The ensemble interpretation defines a pure state as describing the statistical properties of an ensemble of identically prepared systems rather than individual measurement outcomes. Leslie Ballentine established this modern framework in his 1970 paper The statistical interpretation of quantum mechanics to distinguish it from Copenhagen-like interpretations.
Max Born published his paper on quantum scattering theory in 1926 introducing the idea that particle motion follows probability laws while probability itself propagates via causal Schrödinger equations. He later described the statistical character of quantum mechanics as an empirical observation with deep philosophical implications during his Nobel Prize lecture in 1954.
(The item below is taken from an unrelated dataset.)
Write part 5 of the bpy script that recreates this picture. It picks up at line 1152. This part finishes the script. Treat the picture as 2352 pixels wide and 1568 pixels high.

Albert Einstein maintained consistently that quantum mechanics only supplied a statistical view and wrote in 1936 that the wave function does not describe a single system but rather relates to many systems or an ensemble. Karl Popper also argued around 1936 that the quantum state represented statistical assertions with no predictive power for individual particles.
Quantum observations are inherently statistical as seen in double slit experiments where electrons arrive at random times yet eventually form interference patterns. The ensemble approach rejects wave-particle duality doctrines in favor of definite particle trajectories and provides clear non-mysterious physical explanation through direct momentum transfer between particle and diffractive object.
An isolated quantum mechanical system evolves deterministically according to the Schrödinger equation though observation introduces randomness through interaction with measuring devices. Phase coherence between system and device breaks down when an individual system interacts with an observing device creating derived randomness described by the Born rule from two independent originative random processes.